Dejaba entrelazadas dos grandes almas ya vinculadas por el incomparable lazo de
la caridad que conduce a Cristo a través de un mismo carisma; dos eslabones de
una santa cadena en la que paternidad y filiación quedaban enmarcadas también
por esta vía para siempre.
Victoria
llevaba en la sangre la alegría y el salero de Sevilla, donde nació el 11 de
noviembre de 1903, y también la bravura y fortaleza que caracteriza a una
persona espiritual. Con notable aprovechamiento cursó estudios con las
carmelitas de la caridad, en la prestigiosa escuela Carmen Benítez, y aprendió
a dominar las técnicas pictóricas en la Escuela de Bellas Artes.
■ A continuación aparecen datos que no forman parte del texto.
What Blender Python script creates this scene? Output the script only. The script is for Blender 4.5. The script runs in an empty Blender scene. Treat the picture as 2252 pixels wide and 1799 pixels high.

Acogió de buen
grado la sugerencia paterna de realizar magisterio pensando en un futuro
estable profesional y económico para ella, y aprobó las oposiciones. Entre
tanto, su espíritu abierto a Dios desde que hizo la primera comunión halló el
cauce al que providencialmente estaba destinada. Éste no era otro que la
Institución Teresiana en la que se integró en 1926 después de acudir a una
conferencia sobre la santa de Ávila.
Creativa,
audaz, con grandes dotes para la pedagogía, inició su andadura en un pueblecito
extremeño, Cheles, Badajoz. Durante el curso de 1927 a 1928 hizo de la escuela
un espacio enriquecedor para los alumnos que vieron satisfactoriamente
prolongado su horario escolar con actividades complementarias que ella
introdujo: cantos, costura, excursiones campestres… Su segundo y último destino
fue Hornachuelos, Córdoba, donde recaló en el estío de 1928 con 25 años y un
sinfín de proyectos. La parroquia y la escuela fueron receptores de sus
desvelos. Impulsó la catequesis infantil, las Hijas de María, la Acción
Católica y dio nuevo empuje a la Asociación Misionera de la Santa infancia
reorganizándola. Bullía en ella un intenso afán apostólico: «¡Cuánto desearía yo hacer por las misiones! Ése fue el principio
de mi vocación, y créame que si alguna vez me fuera posible trabajar más de
cerca en ellas, con todo mi corazón lo haría».
Respecto a la
escuela, que ayudó a reedificar, no fue la misma con su presencia. Implantó
experiencias añadiendo a las excursiones, clases de gimnasia, pintura… No se
olvidó de las mujeres, a las que llevó la cultura en cursos nocturnos. Puso en
marcha una biblioteca y favoreció cuanto pudo a las familias sin recursos; era
una persona generosa. Fue designada Presidenta del Consejo Local del Pueblo. En
medio de la bonanza, un bramido de furia comenzó a desatarse con la prohibición
de impartir catequesis, la retirada de los crucifijos en el aula… Trató de
conciliar la situación con paciencia y caridad, sin contemporizar con
imposiciones que contravenían sus hondas convicciones espirituales. Lo tenía
claro: «Si es
necesario dar la vida para identificarse con Cristo, nuestro divino modelo,
desde hoy dejo de existir para el mundo, porque mi vida es Cristo y morir
ganancia». En
1934 partidarios de la Segunda República incendiaron la iglesia. De lo más
hondo de su ser brotaba su valerosa ofrenda a Dios: «¡Pídeme precio!». La
muerte planeaba sobre su cabeza, pero ella sabía que nadie puede destruir el
alma. Siguió acudiendo a misa, escuchando la invitación al perdón y la paz del
párroco, en medio de un ambiente amenazador.
Pudo
haberse ido de Hornachuelos, pero eligió seguir junto a la gente que tanto
amaba. Con su domicilio sitiado tomó la comunión el 19 de julio de 1936. Al día
siguiente los milicianos arrestaron al párroco. El 11 de agosto fueron por
ella. Esa madrugada esposada junto a 17 varones recorrió 12 km. a pie hasta una
mina. Por el camino les alentaba: «¡Ánimo, daos
prisa! Nos espera el premio… Veo el cielo abierto». Sus atribulados ojos los vieron
caer uno a uno. Ella fue la última, pero tanto horror no venció a la fe.
Hincada de rodillas, con una imagen de María en sus manos, confesó: «Digo lo
que siento. ¡Viva Cristo Rey! ¡Viva mi Madre!». En la cuneta quedó su cuerpo inerte el
12 de agosto de 1936. Campanas de gloria dibujadas en el aire tañían por ella.